### Information provided:
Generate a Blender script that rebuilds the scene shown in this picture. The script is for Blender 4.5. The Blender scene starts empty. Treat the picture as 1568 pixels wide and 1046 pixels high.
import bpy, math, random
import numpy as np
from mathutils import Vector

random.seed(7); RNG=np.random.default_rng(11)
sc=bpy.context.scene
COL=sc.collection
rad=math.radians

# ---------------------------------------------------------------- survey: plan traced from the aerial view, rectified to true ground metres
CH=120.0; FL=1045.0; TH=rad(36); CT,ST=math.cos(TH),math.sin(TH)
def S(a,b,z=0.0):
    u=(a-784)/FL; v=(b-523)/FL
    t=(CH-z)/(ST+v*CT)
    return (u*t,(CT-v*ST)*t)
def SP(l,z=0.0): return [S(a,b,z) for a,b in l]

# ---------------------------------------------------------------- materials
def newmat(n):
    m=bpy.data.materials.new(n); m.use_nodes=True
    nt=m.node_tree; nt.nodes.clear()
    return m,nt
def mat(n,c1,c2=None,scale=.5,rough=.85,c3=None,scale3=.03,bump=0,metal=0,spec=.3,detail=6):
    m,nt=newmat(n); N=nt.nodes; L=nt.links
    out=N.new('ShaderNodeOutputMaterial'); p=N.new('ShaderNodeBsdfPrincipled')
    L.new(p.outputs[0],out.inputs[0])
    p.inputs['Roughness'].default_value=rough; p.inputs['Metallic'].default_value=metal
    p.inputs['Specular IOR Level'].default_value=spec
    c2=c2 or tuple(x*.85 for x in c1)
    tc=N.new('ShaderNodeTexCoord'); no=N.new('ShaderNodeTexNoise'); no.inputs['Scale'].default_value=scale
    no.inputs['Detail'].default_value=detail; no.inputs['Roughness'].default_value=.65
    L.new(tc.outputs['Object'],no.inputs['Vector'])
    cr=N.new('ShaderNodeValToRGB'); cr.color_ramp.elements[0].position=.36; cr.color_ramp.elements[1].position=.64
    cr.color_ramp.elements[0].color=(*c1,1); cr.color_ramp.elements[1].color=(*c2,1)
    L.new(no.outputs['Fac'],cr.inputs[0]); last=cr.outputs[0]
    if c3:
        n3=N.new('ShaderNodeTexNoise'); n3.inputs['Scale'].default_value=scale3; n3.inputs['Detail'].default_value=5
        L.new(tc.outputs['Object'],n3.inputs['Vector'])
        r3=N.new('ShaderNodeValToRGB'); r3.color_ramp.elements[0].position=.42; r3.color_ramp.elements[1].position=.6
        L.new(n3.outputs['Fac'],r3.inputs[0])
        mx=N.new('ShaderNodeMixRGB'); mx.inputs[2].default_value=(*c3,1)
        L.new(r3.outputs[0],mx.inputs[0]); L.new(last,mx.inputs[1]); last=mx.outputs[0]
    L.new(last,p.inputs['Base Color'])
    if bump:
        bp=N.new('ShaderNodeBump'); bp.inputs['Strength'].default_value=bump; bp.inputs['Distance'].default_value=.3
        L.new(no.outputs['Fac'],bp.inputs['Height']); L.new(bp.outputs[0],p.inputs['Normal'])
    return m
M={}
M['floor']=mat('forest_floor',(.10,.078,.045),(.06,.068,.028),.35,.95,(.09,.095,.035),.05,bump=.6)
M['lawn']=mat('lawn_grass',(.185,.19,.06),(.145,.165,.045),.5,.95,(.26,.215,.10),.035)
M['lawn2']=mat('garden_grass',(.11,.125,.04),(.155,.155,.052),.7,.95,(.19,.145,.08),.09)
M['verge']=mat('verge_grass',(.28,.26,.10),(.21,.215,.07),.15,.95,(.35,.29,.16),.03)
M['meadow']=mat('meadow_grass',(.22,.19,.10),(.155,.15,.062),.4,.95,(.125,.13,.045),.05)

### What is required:
Repeat the whole listing exactly, keeping every line intact.

### Written answer:
Generate a Blender script that rebuilds the scene shown in this picture. The script is for Blender 4.5. The Blender scene starts empty. Treat the picture as 1568 pixels wide and 1046 pixels high.
import bpy, math, random
import numpy as np
from mathutils import Vector

random.seed(7); RNG=np.random.default_rng(11)
sc=bpy.context.scene
COL=sc.collection
rad=math.radians

# ---------------------------------------------------------------- survey: plan traced from the aerial view, rectified to true ground metres
CH=120.0; FL=1045.0; TH=rad(36); CT,ST=math.cos(TH),math.sin(TH)
def S(a,b,z=0.0):
    u=(a-784)/FL; v=(b-523)/FL
    t=(CH-z)/(ST+v*CT)
    return (u*t,(CT-v*ST)*t)
def SP(l,z=0.0): return [S(a,b,z) for a,b in l]

# ---------------------------------------------------------------- materials
def newmat(n):
    m=bpy.data.materials.new(n); m.use_nodes=True
    nt=m.node_tree; nt.nodes.clear()
    return m,nt
def mat(n,c1,c2=None,scale=.5,rough=.85,c3=None,scale3=.03,bump=0,metal=0,spec=.3,detail=6):
    m,nt=newmat(n); N=nt.nodes; L=nt.links
    out=N.new('ShaderNodeOutputMaterial'); p=N.new('ShaderNodeBsdfPrincipled')
    L.new(p.outputs[0],out.inputs[0])
    p.inputs['Roughness'].default_value=rough; p.inputs['Metallic'].default_value=metal
    p.inputs['Specular IOR Level'].default_value=spec
    c2=c2 or tuple(x*.85 for x in c1)
    tc=N.new('ShaderNodeTexCoord'); no=N.new('ShaderNodeTexNoise'); no.inputs['Scale'].default_value=scale
    no.inputs['Detail'].default_value=detail; no.inputs['Roughness'].default_value=.65
    L.new(tc.outputs['Object'],no.inputs['Vector'])
    cr=N.new('ShaderNodeValToRGB'); cr.color_ramp.elements[0].position=.36; cr.color_ramp.elements[1].position=.64
    cr.color_ramp.elements[0].color=(*c1,1); cr.color_ramp.elements[1].color=(*c2,1)
    L.new(no.outputs['Fac'],cr.inputs[0]); last=cr.outputs[0]
    if c3:
        n3=N.new('ShaderNodeTexNoise'); n3.inputs['Scale'].default_value=scale3; n3.inputs['Detail'].default_value=5
        L.new(tc.outputs['Object'],n3.inputs['Vector'])
        r3=N.new('ShaderNodeValToRGB'); r3.color_ramp.elements[0].position=.42; r3.color_ramp.elements[1].position=.6
        L.new(n3.outputs['Fac'],r3.inputs[0])
        mx=N.new('ShaderNodeMixRGB'); mx.inputs[2].default_value=(*c3,1)
        L.new(r3.outputs[0],mx.inputs[0]); L.new(last,mx.inputs[1]); last=mx.outputs[0]
    L.new(last,p.inputs['Base Color'])
    if bump:
        bp=N.new('ShaderNodeBump'); bp.inputs['Strength'].default_value=bump; bp.inputs['Distance'].default_value=.3
        L.new(no.outputs['Fac'],bp.inputs['Height']); L.new(bp.outputs[0],p.inputs['Normal'])
    return m
M={}
M['floor']=mat('forest_floor',(.10,.078,.045),(.06,.068,.028),.35,.95,(.09,.095,.035),.05,bump=.6)
M['lawn']=mat('lawn_grass',(.185,.19,.06),(.145,.165,.045),.5,.95,(.26,.215,.10),.035)
M['lawn2']=mat('garden_grass',(.11,.125,.04),(.155,.155,.052),.7,.95,(.19,.145,.08),.09)
M['verge']=mat('verge_grass',(.28,.26,.10),(.21,.215,.07),.15,.95,(.35,.29,.16),.03)
M['meadow']=mat('meadow_grass',(.22,.19,.10),(.155,.15,.062),.4,.95,(.125,.13,.045),.05)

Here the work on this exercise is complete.